Make up your mind, NYC. If startups are welcome in the Big Apple, then you have to be prepared to support their ability to do business -- otherwise, what’s the point?
The very nature of the startup is to challenge an inefficient business model, solve a problem or address an unmet need. Oftentimes, the solution might sting a little. The truth hurts, but as we’ve learnt the hard way too many times now with businesses and business models crumbling due to lack of innovation, progress and evolution, it’s better to deal with it now, compared to denying it altogether, hoping it goes away or delaying the inevitable.

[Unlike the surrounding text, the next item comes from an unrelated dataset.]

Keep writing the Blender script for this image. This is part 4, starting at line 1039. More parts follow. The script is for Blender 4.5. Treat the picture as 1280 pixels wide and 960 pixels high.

The second implication is that startups may look elsewhere for their “home” if the city does not support them beyond tax breaks, shared workspaces and less red tape. Charity begins at home. IF the city extends a hand, but then slaps us across the face with it, our welcome seems short-lived and far from authentic.
On the macro level, this is bigger than New York City. There’s a story about the sharing economy and the natural level of discomfort that it brings to the table. It is extremely unique and highly disruptive. And of course the common thread of the old guard pushing back until eventually the sea of change becomes a crushing tidal wave.
None of this needs to happen. To use one more popular saying, “If you can’t beat ‘em, join ‘em.” I for one welcome the day where I can actually catch a cab at 4 p.m., avoid paying $800 for a matchbox at the W Hotel, or get from A to B without worrying about alternate-side-of-the-street parking!